Indonesia Kerek Target Penurunan Emisi di NDC jadi 358 Juta Ton CO2
Indonesia menaikkan target pengurangan emisi karbon sesuai Enhanced-Nationally Determined Contribution (E-NDC) pada 2030 dari 29% atau 835 juta ton CO2 menjadi 32% atau 912 juta ton CO2 pada 2030. Kenaikan target ini disampaikan dalam forum COP28 yang digelar di Dubai pekan ini.
"Pada sektor energi, Indonesia meningkatkan target pengurangan emisi menjadi 358 juta CO2 pada 2030," ujar Menteri ESDM Arifin Tasrif dalam Energy Transition Council (ETC) Ministerial dalam rangkaian COP 28 di Dubai, Selasa (5/12), seperti dikutip dari siaran pers.
Ia mengatakan, penurunan emisi karbon akan didukung dengan mengembangkan energi terbarukan, efisiensi energi, bahan bakar rendah karbon, dan teknologi batu bara bersih.
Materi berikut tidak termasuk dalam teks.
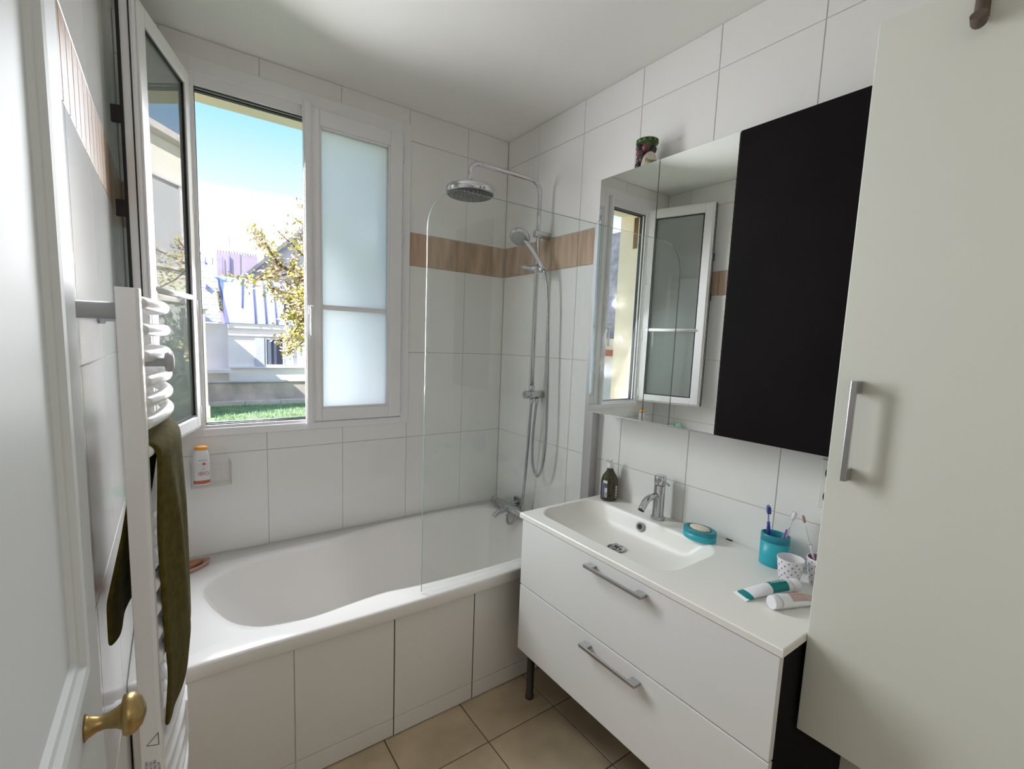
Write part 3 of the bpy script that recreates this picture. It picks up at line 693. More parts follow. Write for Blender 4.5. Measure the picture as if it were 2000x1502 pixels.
c = Vector((-.060, -1.650, ZV)); tb = thing('toothbrush_tumbler', 'oval turquoise tumbler holding two toothbrushes', 'tumbler', c)
oval(c, .034, .0425, [(1, .003, 0), (1, .001, .002), (1, 0, .078)], TURQ, 'cup', tb)
oval(c, .034, .0425, [(1, 0, .078), (1, 0, .100), (1, .001, .101), (1, .004, .101), (1, .005, .099), (1, .006, .03), (1, .02, .028)], TURQD, 'rim', tb)
def brush(name, label, p0, p1, m_handle, m_head, m_bris, face):
    p0, p1 = Vector(p0), Vector(p1); t = thing(name, label, 'toothbrush', p0)
    ax = (p1-p0).normalized(); L = (p1-p0).length; n = (Vector(face)-ax*Vector(face).dot(ax)).normalized()
    obj('handle', tube(new(), [p0+ax*L*f for f in (0, .05, .30, .55, .62)], [.004, .0055, .006, .0055, .0035], 10), m_handle, t)
    obj('neck', tube(new(), [p0+ax*L*f for f in (.60, .70, .84)], [.0036, .0022, .0024], 8), m_head, t)
    hd = obj('head', tube(new(), [p0+ax*L*f for f in (.82, .86, .97, 1.0)], [.003, .0062, .0062, .003], 10), m_head, t)
    bm = new(); s = ax.cross(n)
    for i in range(6):
        for j in (-1, 0, 1):
            q = p0+ax*L*(.855+.022*i)+s*.0034*j+n*.004; lathe(bm, [(.0019, 0), (.0021, .010)], q, n, 6)
    obj('bristles', bm, m_bris, hd, kind='stuff')
    return t
brush('toothbrush', 'blue toothbrush standing upright in the turquoise tumbler', (-.070, -1.640, ZV+.031), (-.080, -1.628, ZV+.192), BLUE, mat('clear_blue', (.25, .27, .50), .2), mat('blue_bristles', (.06, .08, .30), .6), (-1, -.8, 0))
for k, f in enumerate((.56, .60, .64)):
    tbr = bpy.data.objects['toothbrush']; p0 = Vector((-.070, -1.640, ZV+.031)); p1 = Vector((-.080, -1.628, ZV+.192)); ax = (p1-p0).normalized()
    obj('grip_ring', lathe(new(), [(.0045, 0), (.0052, .001), (.0045, .003)], p0+ax*(p1-p0).length*f, ax, 12), BLUE, tbr)
brush('toothbrush', 'white and purple toothbrush leaning out of the turquoise tumbler', (-.063, -1.662, ZV+.031), (-.052, -1.697, ZV+.186), CUPW, CUPW, CUPW, (.9, .6, .2))
obj('stripe', tube(new(), [(-.0690, -1.6700, ZV+.066), (-.0655, -1.6830, ZV+.128)], .0026, 8), PURP, bpy.data.objects['toothbrush.001'])
def star_cup(c, label, inner_m):
    c = Vector(c); t = thing('star_cup', label, 'cup', c, group='star-printed cups')
    H, r0, r1 = .079, .0255, .0355
    obj('cup', lathe(new(), [(r0-.003, 0), (r0, .002), (r1, H-.001), (r1-.0008, H), (r1-.002, H-.0006), (r1-.0024, H-.002)], c, seg=44, cap1=False), CUPW, t)
    obj('lining', lathe(new(), [(r1-.0024, H-.002), (r0-.0015, .006), (0, .005)], c, seg=44, cap0=False), inner_m, t)
    bm = new()
    for row in range(7):
        h = .010+.0102*row; r = r0+(r1-r0)*(h/H)+.0003
        for k in range(11):
            a = 2*PI*(k+.5*(row % 2))/11; n = Vector((math.cos(a), math.sin(a), 0)); tv = Vector((-math.sin(a), math.cos(a), 0))
            o_ = c+n*r+Vector((0, 0, h)); up = Vector((n.x*(r1-r0)/H, n.y*(r1-r0)/H, 1)).normalized()
            vs = []
            for q in range(10):
                rr = .0036 if q % 2 == 0 else .0014; b = q*PI/5+PI/2
                vs.append(bm.verts.new(o_+tv*rr*math.cos(b)+up*rr*math.sin(b)))
            bm.faces.new(vs)
    obj('stars', bm, GREYINK, t, kind='stuff')
    return t
star_cup((-.150, -1.737, ZV), 'white cup with grey stars in front of the turquoise tumbler', CUPW)
star_cup((-.072, -1.785, ZV), 'starred cup with mauve inside, half behind the tall cabinet', CUPP)
# thin interdental brush standing in the second cup
ib = thing('interdental_brush', 'thin interdental brush with a pink tip leaning out of the mauve cup', 'brush', (-.075, -1.776, ZV+.01))
a_, b_ = Vector((-.072, -1.786, ZV+.012)), Vector((-.060, -1.722, ZV+.182))
obj('wire', tube(new(), [a_.lerp(b_, .55), b_], .0007, 6), STEEL, ib)
obj('handle', tube(new(), [a_, a_.lerp(b_, .5), a_.lerp(b_, .55)], [.003, .0032, .002], 10), CUPW, ib)
obj('collar', tube(new(), [a_.lerp(b_, .55)+Vector((-.004, .004, 0)), a_.lerp(b_, .57), a_.lerp(b_, .55)+Vector((.004, -.004, 0))], .0016, 8), CUPW, ib)
obj('tip', tube(new(), [a_.lerp(b_, .9), a_.lerp(b_, .93), a_.lerp(b_, 1.0), a_.lerp(b_, 1.02)], [.003, .0042, .0036, .002], 10), mat('dull_pink', (.36, .22, .20), .7), ib)
def squeeze_tube(name, label, cap, crimp, r, Lc, m_body, flat=.9):
    """tube lying down: cap end and crimped end given as floor points"""
    cap, crimp = Vector(cap), Vector(crimp); ax = (crimp-cap).normalized(); L = (crimp-cap).length; s = Vector((-ax.y, ax.x, 0))
    t = thing(name, label, 'tube', cap)
    def ring(d, w, h, zc): return [cap+ax*d+s*w*math.cos(2*PI*k/28)+Vector((0, 0, zc+h*math.sin(2*PI*k/28))) for k in range(28)]
    body = [ring(Lc, r, r, r), ring(Lc+.004, r, r, r), ring(L*.55, r*1.08, r*.80, r*.82), ring(L*.78, r*1.2, r*.45, r*.5), ring(L*.93, r*1.33, r*.12, r*.2), ring(L*.94, r*1.35, .0012, .004), ring(L, r*1.36, .0010, .0015)]
    obj('body', loft(new(), body), m_body, t)
    obj('cap', loft(new(), [ring(0, r*.86, r*.86, r), ring(.002, r*.93, r*.93, r), ring(Lc-.001, r*.97, r*.97, r)]), PUMPW, t)
    def band(d0, d1, m, w=1.012, a0=0.0, a1=PI):
        def R(d):
            f = d/L; pts = [(Lc/L, 1, 1, 1), (.55, 1.08, .80, .82), (.78, 1.2, .45, .5), (.93, 1.33, .12, .2), (1.0, 1.36, .02, .03)]
            for p, q in zip(pts, pts[1:]):
                if f <= q[0]+1e-6:
                    k = max(0, (f-p[0])/(q[0]-p[0])); return [r*(p[i]+(q[i]-p[i])*k) for i in (1, 2, 3)]
            return [r*1.36, r*.02, r*.03]
        rr = []
        for i in range(9):
            d = d0+(d1-d0)*i/8; w_, h_, z_ = R(d); rr.append([cap+ax*d+s*(w_+.0004)*math.cos(a0+(a1-a0)*k/16)+Vector((0, 0, z_+(h_+.0006)*math.sin(a0+(a1-a0)*k/16))) for k in range(17)])
        return obj('print_band', loft(new(), rr, False, False, closed=False), m, t)
    return t, band, cap, ax, s, L
t1, band1, cp, ax, s_, L1 = squeeze_tube('toothpaste_tube', 'white and teal toothpaste tube lying before the star cups', (-.172, -1.769, ZV), (-.350, -1.700, ZV), .0185, .030, PUMPW)
band1(L1*.235, L1*.52, TEAL, a0=-.2, a1=PI+.2)
band1(L1*.86, L1*.955, TEAL, a0=-.1, a1=PI+.1)
q = cp+ax*(L1*.38)+Vector((0, 0, .0372))
text('lettering', 'XELMER', .0150, WINK, t1, frame_m(q-cp+s_*.004+Vector((0, 0, .0001)), -ax, -s_))
t2, band2, cp2, ax2, s2, L2 = squeeze_tube('cream_tube', 'white and pink cream tube with its round cap towards the room', (-.338, -1.777, ZV), (-.170, -1.838, ZV), .0190, .022, PUMPW)
band2(L2*.30, L2*.92, PINK, a0=-.3, a1=PI*.86)
band2(L2*.34, L2*.60, mat('orange_line', (.55, .20, .08), .5), a0=1.55, a1=1.75)

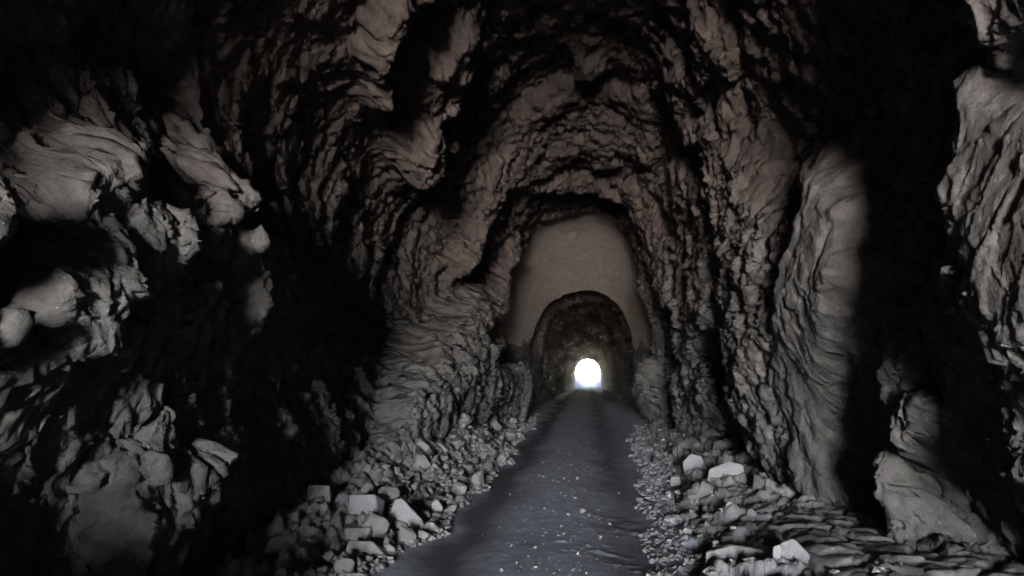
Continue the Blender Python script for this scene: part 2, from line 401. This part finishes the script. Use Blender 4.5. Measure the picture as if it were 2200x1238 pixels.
DET = DET * (1 - .75 * SLAB) * (1 - .85 * sstep(29.9, 30.7, YY) * (1 - sstep(31.3, 32.5, YY)))
RR = R0 - P - DET * back - (1 - back) * DET * .4
RR = np.maximum(RR, 1.2)
VX = RR * CT; VZ = ZC + RR * ST
V = np.stack([VX, YY, VZ], -1)
# second pass: break every face into flat fracture planes, large ones first
def grid_normals(A):
    du = np.gradient(A, axis=0); dv = np.gradient(A, axis=1)
    n_ = np.cross(du, dv); n_ /= np.linalg.norm(n_, axis=2, keepdims=True) + 1e-9
    return n_
def fracture(A, sx, sy2, sz, warp, seed, w, off, tilt):
    x_, y_, z_ = A[..., 0].ravel(), A[..., 1].ravel(), A[..., 2].ravel()
    wb = warp * fbm(x_ * 1.4, y_ * 1.4, z_ * 1.1, 2, seed + 5)
    _, edge, cid = facets((x_ + wb) / sx, (y_ + .35 * z_ + wb) / sy2, (z_ - .3 * y_ + wb) / sz, seed, 1.0, ids=True)
    _, inv = np.unique(cid, return_inverse=True); inv = inv.ravel()
    n_ = inv.max() + 1
    cnt = np.bincount(inv, minlength=n_).astype(float)
    pts = A.reshape(-1, 3); nn = grid_normals(A).reshape(-1, 3)
    cen = np.stack([np.bincount(inv, pts[:, k], n_) / cnt for k in range(3)], 1)
    nor = np.stack([np.bincount(inv, nn[:, k], n_) for k in range(3)], 1)
    rg = np.random.default_rng(seed)
    nor /= np.linalg.norm(nor, axis=1, keepdims=True) + 1e-9
    nor += tilt * rg.normal(size=nor.shape) * .5; nor /= np.linalg.norm(nor, axis=1, keepdims=True) + 1e-9
    o_ = off * rg.uniform(-1, 1, n_)
    d = ((pts - cen[inv]) * nor[inv]).sum(1)
    mv = -w.ravel() * d + w.ravel() * o_[inv]
    mv = np.clip(mv, -.22, .22)
    return A + (nor[inv] * mv[:, None]).reshape(A.shape), edge.reshape(A.shape[:2])
keep = back * (1 - .97 * pale) * (1 - .75 * sstep(50, 100, YY)) * (1 - .75 * sstep(30.2, 30.8, YY) * (1 - sstep(31.4, 32.5, YY)))
dark_near = (1 - .4 * (1 - LIT) * (1 - sstep(11, 16, YY)))
V, e0 = fracture(V, .62, .5, .9, .10, 310, .62 * keep * (1 - .5 * SLAB), .06, .30)
V, e1 = fracture(V, .25, .22, .38, .06, 311, .85 * keep * (1 - .6 * SLAB), .05, .5)
V, e2 = fracture(V, .12, .12, .19, .03, 312, .78 * keep * dark_near * (1 - .6 * SLAB), .03, .55)
for _ in range(2):        # take the needle points off the nearest faces
    W_ = V.copy()
    W_[1:-1, 1:-1] = .4 * V[1:-1, 1:-1] + .15 * (V[:-2, 1:-1] + V[2:, 1:-1] + V[1:-1, :-2] + V[1:-1, 2:])
    f_ = (1 - sstep(9, 13, YY))[..., None]
    V = V * (1 - f_) + W_ * f_
NN = grid_normals(V)
x_, y_, z_ = V[..., 0], V[..., 1], V[..., 2]
D2 = (-.045 * np.exp(-(e1 / .045) ** 2) - .02 * np.exp(-(e2 / .06) ** 2) - .05 * np.exp(-(e0 / .03) ** 2)) * keep * (1 - .7 * SLAB) + .020 * fbm(x_ * 9, y_ * 9, z_ * 7, 4, 331) * keep * (1 - .3 * SLAB)
V = (V + NN * D2[..., None]).reshape(-1, 3)
idx = np.arange(NR * NT).reshape(NR, NT)
Q = np.stack([idx[:-1, :-1], idx[:-1, 1:], idx[1:, 1:], idx[1:, :-1]], -1)    # faces look inward
jt = (np.arange(NT - 1) + .5)
ang = np.degrees(np.interp(jt, np.arange(NT), TH))
A2 = np.broadcast_to(ang, (NR - 1, NT - 1))
PL = pale[:-1, :-1] > .5
def submesh(name, mask, mat):
    q = Q[mask]
    used, inv = np.unique(q, return_inverse=True)
    me = mesh_np(name, V[used], inv.reshape(q.shape))
    return prop(link_mesh(name, me, mat), kind='structure')
submesh('tunnel_wall_right', (A2 < 50) & ~PL, M_rock)
submesh('tunnel_wall_left', (A2 > 130) & ~PL, M_rock)
submesh('tunnel_ceiling', (A2 >= 50) & (A2 <= 130) & ~PL, M_rock)
submesh('smooth_arch', PL, M_pale)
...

Menurut Arifin, Indonesia memiliki potensi energi terbarukan yang yang sangat besar, yakni mencapai 3.687 gigawatt (GW). Energi surya memiliki potensi paling besar mencapai 3.294 GW.
Dalam forum tersebut, Arifin pun memamerkan proyek Pembangkit Listrik Tenaga Surya (PLTS) Terapung Cirata. PLTS ini, menurut dia, dibangun untuk memanfaatkan lahan reservoir dari Pembangkit Listrik Tenaga Air (PLTA) Cirata untuk menghasilkan listrik secara mandiri dan memenuhi meningkatnya permintaan energi terbarukan di sistem kelistrikan Pulau Jawa.
"Kami mencapai tonggak sejarah baru dengan membangun Pembangkit Listrik Tenaga Surya (PLTS) Terapung Cirata berkapasitas 145 Megawatt, yang terbesar di kawasan Asia Tenggara," kata Arifin.
Arifin juga kembali menekankan target ambisius Indonesia dalam mencapai Net Zero Emission atau nol emisi bersih di tahun 2060 atau lebih cepat. Pemerintah berencana untuk menghasilkan listrik sebesar 708 GW untuk mencapai target tersebut.
Menurut Arifin, sebanyak 96% dari target tesebut akan berasal dari pembangkit listrik energi terbarukan, sedangkan sisanya sebesar 4% sisanya menggunakan tenaga nuklir. Investasi yang dibutuhkan untuk pembangunan pembangkit listrik dan transmisinya diperkirakan mencapai US$ 1,108 miliar, dengan investasi tambahan sebesar US$ 28,5 miliar hingga 2060.
Selain dari sisi suplai, menurut dia, pemerintah Indonesia juga akan mendorong penurunan NDC dari sisi permintaan atau konsumsi. Indonesia mendorong adopsi kendaraan listrik, kompor induksi, mandatori B40, dan peningkatan praktik manajemen energi di berbagai sektor.
"Kami menyadari adanya hambatan pada teknologi, rantai pasokan, infrastruktur, pendanaan, dan insentif. Namun, transisi energi yang berkeadilan tetap menjadi prioritas utama kami," tegas Arifin.
Indonesia juga memperluas kewajiban pengelolaan energi untuk pengguna energi tahunan. Batasan khusus yang ditetapkan untuk sektor industri sebesar 4.000 (Ton Oil Equivalent/TOE), transportasi sebesar 4.000 TOE, dan untuk sektor komersial 500 TOE.
Selain itu, pemerintah Indonesia berkomitmen untuk meningkatkan efisiensi penggunaan energi dengan menerapkan kebijakan Standar Kinerja Energi Minimum dan Label Energi. Label terutama diberikan untuk enam peralatan utama, seperti AC, lemari es, kipas angin, lampu LED, penanak nasi, dan etalase berpendingin.
“Kebijakan-kebijakan ini diharapkan memberikan kontribusi yang signifikan terhadap pencapaian target NDC," kata dia.